Because shale oil is harder to get at and generally requires higher oil prices to be produced profitably, shale producers have been hit hardest on concerns of future overcapacity in oil. EOG Resources (EOG), for example, is down 9.2% since October and Pioneer Resources is down 10.2% since the same month.

Paul Sankey of Deutsche Bank, in his upgrade of Marathon Petroleum (MPC), said he believed that WTI could get as low as $75 per barrel before some of the more marginal drilling stops. Shale economics vary quite a bit. Some of the core shale drillers can continue to produce profitably at these levels while many peripheral wells may not be worth drilling.

Sanchez Energy (SN) is one of those producers which should be able to weather through lower oil. Sanchez operates mostly in the Eagle Ford shale of South Texas. Among oil shale plays, the economics of the Eagle Ford are second only to that of the Bakken. Much of Sanchez's operations are in Palmetto County, which is the core area and which yields the highest returns. However, Sanchez is enthusiastically developing and acquiring in the western portion of the Eagle Ford, where it still expects very profitable production, even at a lower price.

$80 oil scenario

 At $80 oil, Sanchez's better core wells will fetch an 86% internal rate of return, with the lesser wells still getting 19%. Its next closest acreage will get a 38% return on 550 thousand barrels of oil equivalent (MBOE) wells and 21% on those set to produce 450 MBOE.  
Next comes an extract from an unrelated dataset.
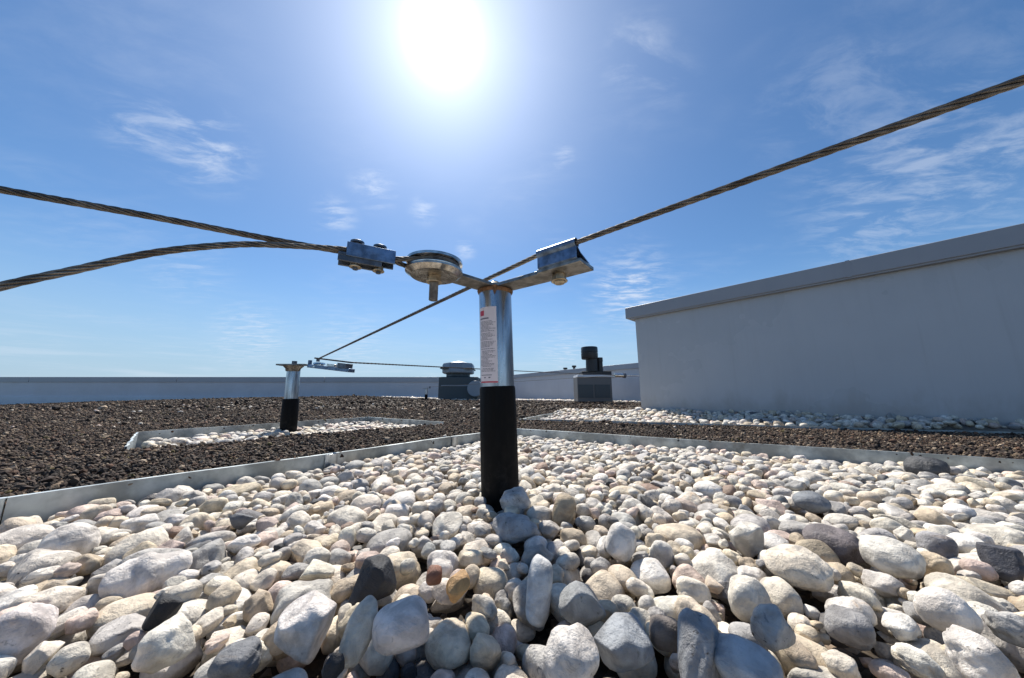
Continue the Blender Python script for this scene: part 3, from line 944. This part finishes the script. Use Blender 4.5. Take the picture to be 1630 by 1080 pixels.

Moving west, Sanchez's most recently acquired "Wycross" acreage will yield a 53% return on 550 MBOE wells and a still respectable 30% on its 450 MBOE wells, even at $80 oil. Not bad. Finally, Sanchez's western most acreage near Laredo will yield a 24% rate of return on its 500 MBOE wells and 11% on its 400 MBOE wells, all at $80 oil.

Of all of Sanchez's Eagle Ford wells, only the lower production wells in the western most part of the play will yield significantly below 20% at $80 oil. And this is all hypothetical. Remember, WTI oil is now just above $100. Oil would have to drop $20 for returns to get even this low. Sanchez will be just fine.

Before we go into valuation, here are some other operational tidbits. Sanchez's margins in 2013 have thus far been great. At $58.93 earnings before interest, taxes, depreciation and amortization per barrel equivalent, Sanchez has margins that rival even some of the more conventional oil producers. The company has done a great job in reducing operating costs. Since 2011, cash operating costs per barrel have declined from about $45 per barrel down to $22.89 per barrel in the third quarter.

We don't yet have guidance for 2014 production growth, although in 2013 Sanchez grew production by the triple digits. Nearly all of that was oil, not lower-priced gas. In 2014 the company will drill 79 new wells compared to just 40 in 2013.


 Sanchez shares have been beaten up, it's that simple. Since late October, shares are down a whopping 18%, and Sanchez was never all that expensive to begin with. Trading at just 1.33x book value, Sanchez is cheaper than the shale heavyweights: EOG sits at 3.11x, Pioneer is at 3.43x, and Continental Resources (CLR) is up there at 5.34x book. Only a small handful of established shale producers trade at Sanchez's level. Given the company's operational excellence, high margins and bright production growth prospects, I believe that Sanchez Energy is a great value right here.